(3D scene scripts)
— START —
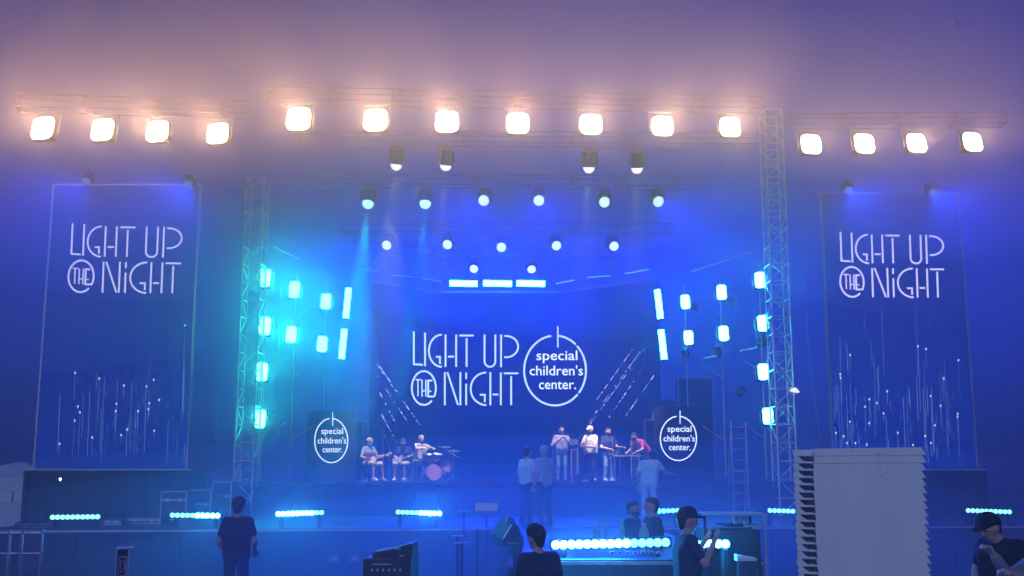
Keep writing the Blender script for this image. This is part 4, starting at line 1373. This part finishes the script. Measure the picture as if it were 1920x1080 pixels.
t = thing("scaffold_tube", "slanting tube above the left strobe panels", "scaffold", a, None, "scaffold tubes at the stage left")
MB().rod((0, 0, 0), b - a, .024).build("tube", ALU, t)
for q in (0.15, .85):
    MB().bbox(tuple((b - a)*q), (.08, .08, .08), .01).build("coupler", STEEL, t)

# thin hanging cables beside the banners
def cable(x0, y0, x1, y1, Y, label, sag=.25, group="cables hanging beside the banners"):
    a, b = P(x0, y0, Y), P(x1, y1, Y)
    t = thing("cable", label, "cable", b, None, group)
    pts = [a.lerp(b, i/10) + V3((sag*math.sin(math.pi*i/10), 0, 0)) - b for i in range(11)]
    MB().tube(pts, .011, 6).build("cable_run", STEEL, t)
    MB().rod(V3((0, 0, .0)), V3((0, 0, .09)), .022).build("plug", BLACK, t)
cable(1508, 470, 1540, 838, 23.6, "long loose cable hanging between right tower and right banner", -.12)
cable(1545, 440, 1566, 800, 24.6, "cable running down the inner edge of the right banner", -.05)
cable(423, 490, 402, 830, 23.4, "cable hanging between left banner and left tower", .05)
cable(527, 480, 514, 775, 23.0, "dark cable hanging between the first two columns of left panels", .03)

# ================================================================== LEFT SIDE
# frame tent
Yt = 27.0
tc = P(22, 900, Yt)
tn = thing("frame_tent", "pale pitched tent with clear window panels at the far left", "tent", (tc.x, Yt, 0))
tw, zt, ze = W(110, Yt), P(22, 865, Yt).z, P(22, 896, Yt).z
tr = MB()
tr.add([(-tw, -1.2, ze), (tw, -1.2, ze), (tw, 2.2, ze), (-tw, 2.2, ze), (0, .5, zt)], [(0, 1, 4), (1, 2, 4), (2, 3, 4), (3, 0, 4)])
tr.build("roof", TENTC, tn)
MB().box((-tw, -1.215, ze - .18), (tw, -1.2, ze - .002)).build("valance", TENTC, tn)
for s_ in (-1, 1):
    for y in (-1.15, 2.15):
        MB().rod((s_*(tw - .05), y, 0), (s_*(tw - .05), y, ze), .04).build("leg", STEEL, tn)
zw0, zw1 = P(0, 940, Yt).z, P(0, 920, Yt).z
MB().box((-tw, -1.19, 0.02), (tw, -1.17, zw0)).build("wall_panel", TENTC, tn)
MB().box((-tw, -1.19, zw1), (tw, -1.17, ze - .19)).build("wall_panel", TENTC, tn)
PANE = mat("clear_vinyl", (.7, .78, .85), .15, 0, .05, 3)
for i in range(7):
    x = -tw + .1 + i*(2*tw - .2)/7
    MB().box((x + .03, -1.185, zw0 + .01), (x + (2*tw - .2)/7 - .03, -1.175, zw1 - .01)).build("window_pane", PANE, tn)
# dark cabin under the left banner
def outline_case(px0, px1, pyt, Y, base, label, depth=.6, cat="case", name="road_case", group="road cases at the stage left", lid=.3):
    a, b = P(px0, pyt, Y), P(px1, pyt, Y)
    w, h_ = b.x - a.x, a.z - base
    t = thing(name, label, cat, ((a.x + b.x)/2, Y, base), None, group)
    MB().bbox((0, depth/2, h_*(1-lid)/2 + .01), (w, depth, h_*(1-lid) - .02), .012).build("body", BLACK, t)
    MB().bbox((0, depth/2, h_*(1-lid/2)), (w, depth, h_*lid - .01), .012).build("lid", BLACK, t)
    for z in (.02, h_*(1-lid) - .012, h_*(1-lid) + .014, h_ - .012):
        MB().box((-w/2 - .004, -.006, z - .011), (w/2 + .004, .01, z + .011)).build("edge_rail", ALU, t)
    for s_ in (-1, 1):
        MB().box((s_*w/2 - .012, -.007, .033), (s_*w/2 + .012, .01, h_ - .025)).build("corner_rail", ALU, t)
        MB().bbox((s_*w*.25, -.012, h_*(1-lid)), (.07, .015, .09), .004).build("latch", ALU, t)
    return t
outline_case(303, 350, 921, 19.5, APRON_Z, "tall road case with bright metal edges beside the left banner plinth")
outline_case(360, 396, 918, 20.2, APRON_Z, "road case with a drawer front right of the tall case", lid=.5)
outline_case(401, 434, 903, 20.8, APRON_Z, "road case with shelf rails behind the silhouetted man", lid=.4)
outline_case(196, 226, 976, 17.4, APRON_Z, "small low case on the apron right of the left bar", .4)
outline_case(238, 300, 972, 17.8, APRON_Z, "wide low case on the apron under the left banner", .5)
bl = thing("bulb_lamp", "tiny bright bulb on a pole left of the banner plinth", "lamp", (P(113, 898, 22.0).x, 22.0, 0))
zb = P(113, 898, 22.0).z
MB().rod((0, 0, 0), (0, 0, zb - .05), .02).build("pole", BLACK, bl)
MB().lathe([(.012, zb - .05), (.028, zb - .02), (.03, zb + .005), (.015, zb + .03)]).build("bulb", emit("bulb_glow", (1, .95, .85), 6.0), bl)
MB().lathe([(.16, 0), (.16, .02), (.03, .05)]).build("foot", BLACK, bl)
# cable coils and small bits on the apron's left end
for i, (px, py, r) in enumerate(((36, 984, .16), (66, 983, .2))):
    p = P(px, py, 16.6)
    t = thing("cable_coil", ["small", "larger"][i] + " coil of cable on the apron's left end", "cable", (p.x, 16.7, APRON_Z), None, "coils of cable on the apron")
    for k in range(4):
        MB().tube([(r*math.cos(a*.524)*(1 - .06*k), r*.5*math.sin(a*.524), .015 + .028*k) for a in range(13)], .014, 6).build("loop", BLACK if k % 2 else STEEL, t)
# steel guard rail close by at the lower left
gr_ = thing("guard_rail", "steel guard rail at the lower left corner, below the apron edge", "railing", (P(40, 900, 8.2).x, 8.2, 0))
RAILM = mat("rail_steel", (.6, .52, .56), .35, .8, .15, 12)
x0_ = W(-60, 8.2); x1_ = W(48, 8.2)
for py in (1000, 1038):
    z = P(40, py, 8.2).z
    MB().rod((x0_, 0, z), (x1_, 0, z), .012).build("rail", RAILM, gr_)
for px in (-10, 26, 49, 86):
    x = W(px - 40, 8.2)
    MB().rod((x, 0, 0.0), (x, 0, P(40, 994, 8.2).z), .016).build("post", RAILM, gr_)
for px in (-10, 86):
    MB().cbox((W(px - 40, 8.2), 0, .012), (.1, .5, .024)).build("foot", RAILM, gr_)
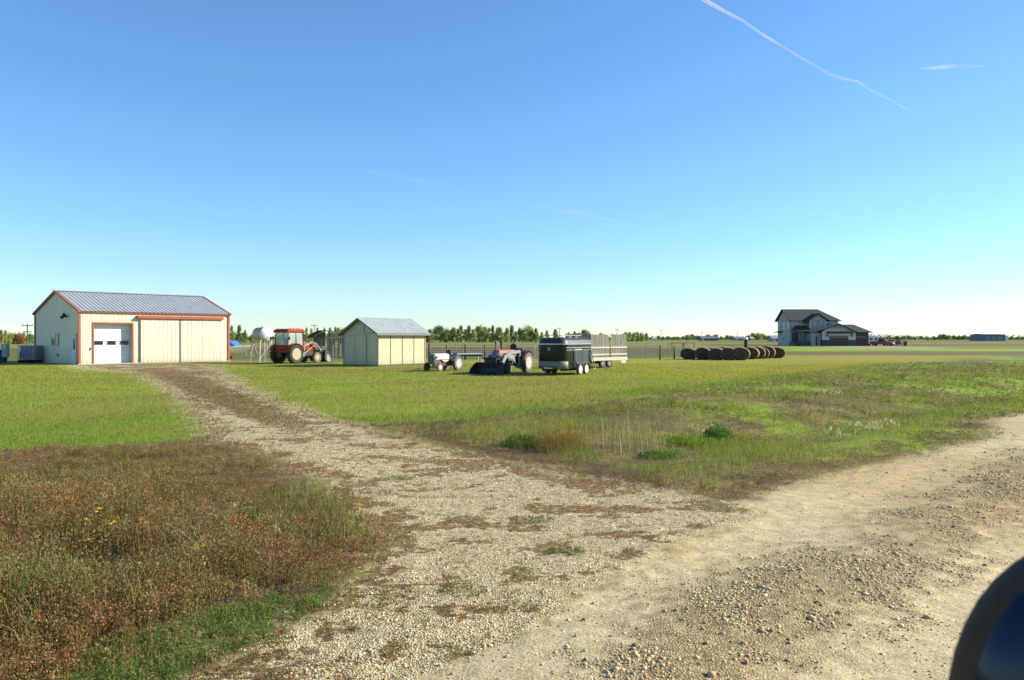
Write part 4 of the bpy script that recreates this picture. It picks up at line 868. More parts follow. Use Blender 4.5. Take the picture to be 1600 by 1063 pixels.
— END —
■ **Given exercise**
Give again, word for word, every line from the top of the data above to the line holding "hanging between the", inclusive, with the pictures left out.

■ **Response**
Keep writing the Blender script for this image. This is part 4, starting at line 1373. This part finishes the script. Measure the picture as if it were 1920x1080 pixels.
t = thing("scaffold_tube", "slanting tube above the left strobe panels", "scaffold", a, None, "scaffold tubes at the stage left")
MB().rod((0, 0, 0), b - a, .024).build("tube", ALU, t)
for q in (0.15, .85):
    MB().bbox(tuple((b - a)*q), (.08, .08, .08), .01).build("coupler", STEEL, t)

# thin hanging cables beside the banners
def cable(x0, y0, x1, y1, Y, label, sag=.25, group="cables hanging beside the banners"):
    a, b = P(x0, y0, Y), P(x1, y1, Y)
    t = thing("cable", label, "cable", b, None, group)
    pts = [a.lerp(b, i/10) + V3((sag*math.sin(math.pi*i/10), 0, 0)) - b for i in range(11)]
    MB().tube(pts, .011, 6).build("cable_run", STEEL, t)
    MB().rod(V3((0, 0, .0)), V3((0, 0, .09)), .022).build("plug", BLACK, t)
cable(1508, 470, 1540, 838, 23.6, "long loose cable hanging between right tower and right banner", -.12)
cable(1545, 440, 1566, 800, 24.6, "cable running down the inner edge of the right banner", -.05)
cable(423, 490, 402, 830, 23.4, "cable hanging between left banner and left tower", .05)
cable(527, 480, 514, 775, 23.0, "dark cable hanging between the first two columns of left panels", .03)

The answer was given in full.